To do
Reproduce the lines below from the one that contains "(.8, 1, 1), .35))" through the end, inclusive, and add nothing.

Collected material

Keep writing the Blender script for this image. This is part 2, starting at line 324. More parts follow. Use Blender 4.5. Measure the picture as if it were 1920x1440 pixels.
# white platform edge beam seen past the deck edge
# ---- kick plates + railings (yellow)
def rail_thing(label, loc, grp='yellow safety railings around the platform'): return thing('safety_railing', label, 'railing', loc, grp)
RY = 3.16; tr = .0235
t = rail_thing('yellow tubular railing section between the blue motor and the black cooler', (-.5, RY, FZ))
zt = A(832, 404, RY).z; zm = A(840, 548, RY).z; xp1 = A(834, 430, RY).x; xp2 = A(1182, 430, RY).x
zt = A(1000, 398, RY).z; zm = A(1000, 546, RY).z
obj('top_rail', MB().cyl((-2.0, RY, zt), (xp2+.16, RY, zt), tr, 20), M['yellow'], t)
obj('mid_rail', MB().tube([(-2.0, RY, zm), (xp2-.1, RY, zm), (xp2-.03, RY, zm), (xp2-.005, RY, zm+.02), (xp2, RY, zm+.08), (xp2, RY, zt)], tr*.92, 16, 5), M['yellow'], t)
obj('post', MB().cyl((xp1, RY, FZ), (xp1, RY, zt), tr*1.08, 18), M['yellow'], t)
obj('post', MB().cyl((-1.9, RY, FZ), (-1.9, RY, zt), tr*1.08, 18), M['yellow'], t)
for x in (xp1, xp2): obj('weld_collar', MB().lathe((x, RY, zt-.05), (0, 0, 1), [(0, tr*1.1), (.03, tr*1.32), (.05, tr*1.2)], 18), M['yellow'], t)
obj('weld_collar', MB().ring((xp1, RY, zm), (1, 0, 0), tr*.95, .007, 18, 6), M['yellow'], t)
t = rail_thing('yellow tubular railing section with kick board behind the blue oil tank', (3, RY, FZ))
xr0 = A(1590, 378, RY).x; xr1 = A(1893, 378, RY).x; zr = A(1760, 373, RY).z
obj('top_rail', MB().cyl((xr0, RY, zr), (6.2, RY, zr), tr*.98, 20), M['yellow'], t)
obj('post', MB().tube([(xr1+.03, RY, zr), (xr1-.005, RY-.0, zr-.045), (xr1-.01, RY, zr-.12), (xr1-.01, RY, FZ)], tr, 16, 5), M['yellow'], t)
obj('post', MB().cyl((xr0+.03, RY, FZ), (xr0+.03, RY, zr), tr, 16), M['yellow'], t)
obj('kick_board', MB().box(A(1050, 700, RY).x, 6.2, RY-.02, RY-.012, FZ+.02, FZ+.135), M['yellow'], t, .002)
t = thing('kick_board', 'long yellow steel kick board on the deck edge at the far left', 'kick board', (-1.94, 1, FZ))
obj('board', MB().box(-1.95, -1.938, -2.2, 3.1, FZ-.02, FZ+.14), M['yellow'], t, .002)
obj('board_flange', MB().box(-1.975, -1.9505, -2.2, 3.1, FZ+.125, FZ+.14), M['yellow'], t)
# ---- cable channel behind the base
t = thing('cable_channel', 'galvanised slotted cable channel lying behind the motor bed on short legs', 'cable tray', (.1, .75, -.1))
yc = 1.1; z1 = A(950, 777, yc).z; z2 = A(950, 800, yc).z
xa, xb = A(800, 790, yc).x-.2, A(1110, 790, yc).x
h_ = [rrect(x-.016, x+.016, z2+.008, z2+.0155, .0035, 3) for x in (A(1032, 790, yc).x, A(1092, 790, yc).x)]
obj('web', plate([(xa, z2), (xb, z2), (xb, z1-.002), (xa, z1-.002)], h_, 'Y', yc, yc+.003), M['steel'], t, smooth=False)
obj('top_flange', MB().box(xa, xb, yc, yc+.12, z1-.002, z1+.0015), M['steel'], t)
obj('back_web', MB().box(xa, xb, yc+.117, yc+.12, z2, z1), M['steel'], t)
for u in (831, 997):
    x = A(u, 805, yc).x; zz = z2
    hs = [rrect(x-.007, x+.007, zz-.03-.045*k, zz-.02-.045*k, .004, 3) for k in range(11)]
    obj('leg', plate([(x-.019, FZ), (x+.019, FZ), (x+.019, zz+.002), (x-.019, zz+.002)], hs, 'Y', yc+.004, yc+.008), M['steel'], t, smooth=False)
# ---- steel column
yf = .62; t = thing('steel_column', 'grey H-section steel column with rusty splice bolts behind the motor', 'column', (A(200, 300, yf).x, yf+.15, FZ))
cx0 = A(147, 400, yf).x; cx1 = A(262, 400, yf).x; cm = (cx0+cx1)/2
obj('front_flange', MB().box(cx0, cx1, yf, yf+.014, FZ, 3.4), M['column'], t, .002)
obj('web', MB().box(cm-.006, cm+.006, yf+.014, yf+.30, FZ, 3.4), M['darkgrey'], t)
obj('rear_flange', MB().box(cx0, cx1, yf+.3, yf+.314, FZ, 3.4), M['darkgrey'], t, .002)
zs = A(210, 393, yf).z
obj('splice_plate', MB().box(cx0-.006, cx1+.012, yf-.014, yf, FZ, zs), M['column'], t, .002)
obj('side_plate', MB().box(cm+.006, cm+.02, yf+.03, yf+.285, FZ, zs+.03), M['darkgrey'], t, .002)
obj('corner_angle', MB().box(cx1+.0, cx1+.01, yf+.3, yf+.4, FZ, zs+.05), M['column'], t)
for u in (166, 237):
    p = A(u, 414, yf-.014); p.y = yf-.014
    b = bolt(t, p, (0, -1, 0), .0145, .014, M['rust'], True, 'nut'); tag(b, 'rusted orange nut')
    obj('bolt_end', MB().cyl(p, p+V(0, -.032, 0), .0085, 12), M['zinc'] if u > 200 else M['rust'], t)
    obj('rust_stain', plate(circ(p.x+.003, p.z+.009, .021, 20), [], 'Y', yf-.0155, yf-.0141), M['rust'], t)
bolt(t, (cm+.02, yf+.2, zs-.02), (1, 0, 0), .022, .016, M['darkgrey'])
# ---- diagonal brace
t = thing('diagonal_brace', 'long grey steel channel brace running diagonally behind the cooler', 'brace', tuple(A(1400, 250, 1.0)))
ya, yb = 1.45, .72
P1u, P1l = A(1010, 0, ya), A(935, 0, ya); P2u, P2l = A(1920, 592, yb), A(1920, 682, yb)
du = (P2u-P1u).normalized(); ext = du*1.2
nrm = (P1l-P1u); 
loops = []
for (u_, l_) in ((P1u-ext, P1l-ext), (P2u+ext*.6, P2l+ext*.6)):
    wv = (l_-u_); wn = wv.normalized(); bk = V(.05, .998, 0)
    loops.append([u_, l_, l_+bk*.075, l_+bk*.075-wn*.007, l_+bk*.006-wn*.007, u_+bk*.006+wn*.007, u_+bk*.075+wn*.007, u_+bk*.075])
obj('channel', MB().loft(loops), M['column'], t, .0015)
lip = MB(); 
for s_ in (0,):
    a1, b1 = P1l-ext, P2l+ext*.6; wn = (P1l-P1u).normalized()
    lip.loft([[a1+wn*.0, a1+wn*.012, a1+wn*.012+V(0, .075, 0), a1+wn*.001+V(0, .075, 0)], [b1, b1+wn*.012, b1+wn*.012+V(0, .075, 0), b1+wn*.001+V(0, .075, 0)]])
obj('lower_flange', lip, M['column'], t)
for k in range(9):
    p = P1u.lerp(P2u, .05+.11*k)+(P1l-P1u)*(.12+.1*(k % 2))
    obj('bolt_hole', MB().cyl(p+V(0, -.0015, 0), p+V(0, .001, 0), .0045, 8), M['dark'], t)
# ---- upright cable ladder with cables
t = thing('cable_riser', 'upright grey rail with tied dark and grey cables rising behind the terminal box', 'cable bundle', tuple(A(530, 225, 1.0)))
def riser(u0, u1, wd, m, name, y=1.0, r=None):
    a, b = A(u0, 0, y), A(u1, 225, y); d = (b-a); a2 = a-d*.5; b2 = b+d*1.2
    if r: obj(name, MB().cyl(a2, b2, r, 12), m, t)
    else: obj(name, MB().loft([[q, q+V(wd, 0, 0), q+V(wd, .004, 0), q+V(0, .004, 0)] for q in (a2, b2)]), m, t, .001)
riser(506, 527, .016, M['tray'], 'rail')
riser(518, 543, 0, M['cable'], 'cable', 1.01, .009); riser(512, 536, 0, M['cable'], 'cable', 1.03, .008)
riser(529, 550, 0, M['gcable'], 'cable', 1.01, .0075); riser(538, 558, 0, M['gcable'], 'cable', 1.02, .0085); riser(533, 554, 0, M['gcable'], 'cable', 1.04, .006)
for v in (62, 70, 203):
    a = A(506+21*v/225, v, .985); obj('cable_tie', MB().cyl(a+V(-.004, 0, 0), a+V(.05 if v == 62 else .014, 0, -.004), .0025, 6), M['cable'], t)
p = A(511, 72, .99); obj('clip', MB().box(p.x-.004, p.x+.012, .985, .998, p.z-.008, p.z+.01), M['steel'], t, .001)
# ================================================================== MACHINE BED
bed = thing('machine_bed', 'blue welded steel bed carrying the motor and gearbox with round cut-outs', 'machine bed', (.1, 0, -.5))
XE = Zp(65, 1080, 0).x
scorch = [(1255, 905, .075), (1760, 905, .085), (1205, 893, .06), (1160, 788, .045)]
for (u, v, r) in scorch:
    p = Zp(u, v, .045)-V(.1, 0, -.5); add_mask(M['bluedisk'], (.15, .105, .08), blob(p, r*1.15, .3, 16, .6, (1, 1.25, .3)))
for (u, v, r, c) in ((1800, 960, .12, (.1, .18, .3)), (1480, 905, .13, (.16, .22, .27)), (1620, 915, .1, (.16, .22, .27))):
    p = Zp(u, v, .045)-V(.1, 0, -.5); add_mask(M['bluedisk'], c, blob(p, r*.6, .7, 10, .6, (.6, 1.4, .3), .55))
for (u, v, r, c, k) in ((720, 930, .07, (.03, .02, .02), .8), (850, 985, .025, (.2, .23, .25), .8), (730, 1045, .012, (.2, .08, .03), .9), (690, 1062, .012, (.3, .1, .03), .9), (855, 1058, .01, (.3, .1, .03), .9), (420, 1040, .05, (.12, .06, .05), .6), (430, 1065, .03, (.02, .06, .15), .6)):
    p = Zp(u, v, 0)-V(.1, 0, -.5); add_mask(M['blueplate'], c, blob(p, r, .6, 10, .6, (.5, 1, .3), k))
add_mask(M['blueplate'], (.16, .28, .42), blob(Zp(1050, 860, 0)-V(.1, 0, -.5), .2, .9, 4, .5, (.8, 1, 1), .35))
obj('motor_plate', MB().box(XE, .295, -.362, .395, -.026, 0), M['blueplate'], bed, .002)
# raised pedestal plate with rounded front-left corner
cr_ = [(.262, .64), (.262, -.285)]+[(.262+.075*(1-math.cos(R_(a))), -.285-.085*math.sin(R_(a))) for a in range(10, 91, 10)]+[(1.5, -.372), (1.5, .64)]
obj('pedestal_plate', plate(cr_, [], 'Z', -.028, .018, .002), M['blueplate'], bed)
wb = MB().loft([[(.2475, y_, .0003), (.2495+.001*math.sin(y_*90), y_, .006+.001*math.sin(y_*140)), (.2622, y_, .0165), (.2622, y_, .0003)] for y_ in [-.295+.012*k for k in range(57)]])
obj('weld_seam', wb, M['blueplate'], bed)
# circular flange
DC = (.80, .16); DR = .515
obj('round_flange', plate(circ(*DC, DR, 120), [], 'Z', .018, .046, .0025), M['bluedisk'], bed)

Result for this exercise
add_mask(M['blueplate'], (.16, .28, .42), blob(Zp(1050, 860, 0)-V(.1, 0, -.5), .2, .9, 4, .5, (.8, 1, 1), .35))
obj('motor_plate', MB().box(XE, .295, -.362, .395, -.026, 0), M['blueplate'], bed, .002)
# raised pedestal plate with rounded front-left corner
cr_ = [(.262, .64), (.262, -.285)]+[(.262+.075*(1-math.cos(R_(a))), -.285-.085*math.sin(R_(a))) for a in range(10, 91, 10)]+[(1.5, -.372), (1.5, .64)]
obj('pedestal_plate', plate(cr_, [], 'Z', -.028, .018, .002), M['blueplate'], bed)
wb = MB().loft([[(.2475, y_, .0003), (.2495+.001*math.sin(y_*90), y_, .006+.001*math.sin(y_*140)), (.2622, y_, .0165), (.2622, y_, .0003)] for y_ in [-.295+.012*k for k in range(57)]])
obj('weld_seam', wb, M['blueplate'], bed)
# circular flange
DC = (.80, .16); DR = .515
obj('round_flange', plate(circ(*DC, DR, 120), [], 'Z', .018, .046, .0025), M['bluedisk'], bed)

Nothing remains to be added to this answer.